ThinkPanmure thinks telcos worldwide will set up an old style cartel with shades of 19th century settlement rate system. It is supposed be a joint initiative to offer Skype type services. I am not sure if such an alliance is cooking, but if that is the case, the stuff being cooked is likely to remain half baked. Here is why:
• It will be an intergalactic challenge to bring two dozen telcos under one roof. Previous attempts to set up alliances - Concert, Global One etc – have failed.
• The proportion of IP-IP calls is miniscule. It is in the region of 6% of the overall voice traffic in France, the country with world’s highest VoIP penetration. On a global scale IP-IP calls proportion is less than 1%. What that means is even with a Skype type service you are still paying for terminations, the same old story as in the landline business.
• There will be billing issues in the alliance. For example, who bills a customer that is based in a country outside the alliance members’ domain?

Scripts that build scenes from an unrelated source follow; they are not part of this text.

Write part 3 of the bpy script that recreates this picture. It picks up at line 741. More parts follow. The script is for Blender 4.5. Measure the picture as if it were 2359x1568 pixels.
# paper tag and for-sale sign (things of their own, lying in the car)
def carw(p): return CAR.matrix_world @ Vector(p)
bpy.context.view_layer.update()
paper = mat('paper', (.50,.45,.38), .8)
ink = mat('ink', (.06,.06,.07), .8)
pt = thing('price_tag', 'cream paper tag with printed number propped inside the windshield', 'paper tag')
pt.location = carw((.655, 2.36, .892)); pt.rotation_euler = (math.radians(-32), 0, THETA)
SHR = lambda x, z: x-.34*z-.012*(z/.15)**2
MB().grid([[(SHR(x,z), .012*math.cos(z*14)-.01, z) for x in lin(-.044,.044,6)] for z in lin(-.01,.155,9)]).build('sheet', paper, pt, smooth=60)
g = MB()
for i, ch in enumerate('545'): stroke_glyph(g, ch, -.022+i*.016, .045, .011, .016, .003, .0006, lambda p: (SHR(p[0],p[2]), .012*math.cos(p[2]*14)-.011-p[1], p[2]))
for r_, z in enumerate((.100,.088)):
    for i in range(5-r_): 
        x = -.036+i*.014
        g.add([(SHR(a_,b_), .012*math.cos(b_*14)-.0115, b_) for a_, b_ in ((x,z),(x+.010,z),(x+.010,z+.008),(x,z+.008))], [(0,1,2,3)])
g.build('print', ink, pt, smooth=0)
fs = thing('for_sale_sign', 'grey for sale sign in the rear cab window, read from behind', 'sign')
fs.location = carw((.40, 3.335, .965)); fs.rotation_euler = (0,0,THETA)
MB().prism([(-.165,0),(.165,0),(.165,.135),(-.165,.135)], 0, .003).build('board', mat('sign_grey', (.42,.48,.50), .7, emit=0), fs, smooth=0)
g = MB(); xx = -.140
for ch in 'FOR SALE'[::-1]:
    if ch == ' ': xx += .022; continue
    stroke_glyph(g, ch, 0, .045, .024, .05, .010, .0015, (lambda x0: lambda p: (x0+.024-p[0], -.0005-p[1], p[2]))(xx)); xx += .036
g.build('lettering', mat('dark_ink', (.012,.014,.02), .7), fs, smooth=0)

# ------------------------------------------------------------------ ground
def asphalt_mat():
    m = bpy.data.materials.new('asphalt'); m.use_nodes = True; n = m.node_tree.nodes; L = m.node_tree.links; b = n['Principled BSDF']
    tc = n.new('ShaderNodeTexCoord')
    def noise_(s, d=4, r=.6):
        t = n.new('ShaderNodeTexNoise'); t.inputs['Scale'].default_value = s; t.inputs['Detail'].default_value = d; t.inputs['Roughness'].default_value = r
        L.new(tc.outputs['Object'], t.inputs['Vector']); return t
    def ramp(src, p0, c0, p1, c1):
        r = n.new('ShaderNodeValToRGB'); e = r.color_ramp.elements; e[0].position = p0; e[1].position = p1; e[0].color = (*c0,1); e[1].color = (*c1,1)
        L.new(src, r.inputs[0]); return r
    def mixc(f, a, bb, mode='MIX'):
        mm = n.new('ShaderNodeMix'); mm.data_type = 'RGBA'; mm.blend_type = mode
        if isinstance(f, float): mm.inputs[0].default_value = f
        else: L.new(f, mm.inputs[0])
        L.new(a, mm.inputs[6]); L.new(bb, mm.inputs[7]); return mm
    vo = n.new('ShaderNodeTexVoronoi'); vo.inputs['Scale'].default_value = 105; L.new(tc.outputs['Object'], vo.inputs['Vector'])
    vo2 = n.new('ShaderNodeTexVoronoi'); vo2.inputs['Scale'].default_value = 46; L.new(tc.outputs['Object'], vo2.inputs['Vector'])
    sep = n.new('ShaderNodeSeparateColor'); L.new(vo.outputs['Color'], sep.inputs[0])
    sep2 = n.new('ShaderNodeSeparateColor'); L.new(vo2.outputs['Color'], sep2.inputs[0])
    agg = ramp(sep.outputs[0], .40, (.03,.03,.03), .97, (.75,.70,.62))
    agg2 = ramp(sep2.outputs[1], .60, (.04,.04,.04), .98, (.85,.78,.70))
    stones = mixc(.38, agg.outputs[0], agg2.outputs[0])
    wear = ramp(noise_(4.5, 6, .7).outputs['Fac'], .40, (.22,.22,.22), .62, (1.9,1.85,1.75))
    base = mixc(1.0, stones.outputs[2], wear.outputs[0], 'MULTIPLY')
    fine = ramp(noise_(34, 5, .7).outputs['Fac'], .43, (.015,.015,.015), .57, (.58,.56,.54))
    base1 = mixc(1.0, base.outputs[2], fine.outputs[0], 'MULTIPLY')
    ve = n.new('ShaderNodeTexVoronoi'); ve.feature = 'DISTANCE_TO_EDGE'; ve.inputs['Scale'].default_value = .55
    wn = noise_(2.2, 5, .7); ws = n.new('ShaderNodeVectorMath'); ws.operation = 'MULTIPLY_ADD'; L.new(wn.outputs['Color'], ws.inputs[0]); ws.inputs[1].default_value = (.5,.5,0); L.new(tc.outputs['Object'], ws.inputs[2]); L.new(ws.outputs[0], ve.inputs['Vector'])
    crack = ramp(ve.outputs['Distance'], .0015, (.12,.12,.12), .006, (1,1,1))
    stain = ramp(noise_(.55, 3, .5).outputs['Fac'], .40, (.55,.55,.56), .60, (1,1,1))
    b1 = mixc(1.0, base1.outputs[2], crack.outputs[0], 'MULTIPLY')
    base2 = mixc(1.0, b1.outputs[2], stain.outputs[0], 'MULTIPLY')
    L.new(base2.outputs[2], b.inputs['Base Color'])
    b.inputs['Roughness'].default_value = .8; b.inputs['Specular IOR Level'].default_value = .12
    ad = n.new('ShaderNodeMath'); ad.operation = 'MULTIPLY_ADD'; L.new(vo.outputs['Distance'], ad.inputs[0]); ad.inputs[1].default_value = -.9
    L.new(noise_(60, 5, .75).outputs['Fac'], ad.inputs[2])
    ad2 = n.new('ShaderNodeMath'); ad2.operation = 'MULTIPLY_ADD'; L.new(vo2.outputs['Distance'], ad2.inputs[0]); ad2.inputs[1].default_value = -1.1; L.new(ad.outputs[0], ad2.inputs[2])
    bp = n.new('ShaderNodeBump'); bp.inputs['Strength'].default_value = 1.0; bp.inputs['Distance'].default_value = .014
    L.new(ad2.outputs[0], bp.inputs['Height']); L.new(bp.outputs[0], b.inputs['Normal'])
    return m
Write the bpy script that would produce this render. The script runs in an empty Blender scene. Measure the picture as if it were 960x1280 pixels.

• There will be branding issues. For example, will we have 20 logos on the dialer now? If not, will there be an alliance logo now? If not will I wait for AT&T to send me AT&T version of the dialer on CD by post? What is stopping me to download dialer from a website belonging to another alliance member?
• This sounds like shared transport replacing the old settlement rate system. There are QoS issues. In the old system there were call quality agreements in place, the ASR, the MOS, the whole lot. With this imaginary setup, how do you ensure end-to-end QoS over a shared transport public network? There is more bandwidth going into the US, so calls made to US will have great quality, but calls made out of US might suffer in terms of quality.
• If done today, it will eat into the existing revenue streams of telcos.
• The whole idea sounds like a peering setup. If that is the case, and provided you have a large VoIP user base, why not just connect to one of the peering fabrics like XConnect or VPF? They enable free VoIP-to-VoIP calls across telcos.
• Not so long ago the ratio on US-India international calls was 10:1. If that ratio holds for the new setup, you are looking at very unhappy alliance members from India. Their bandwidth will be all eaten up by the overseas calls. There will be total imbalance. In the past that was acceptable because you received settlement for excess traffic. With the proposed venture there is not going to be any settlement.
You will have 20 telcos start from scratch, spend a billion in marketing, find only 10m take up service and then go through all that pain just to cannibalize the revenues. Why not instead acquire Skype? You could have an alliance acquire Skype, but I will still stick to my earlier suggestion of a global telecom player being better suited to acquire Skype. Alliances always have issues and the remains are always picked up by a bigger player in the alliance.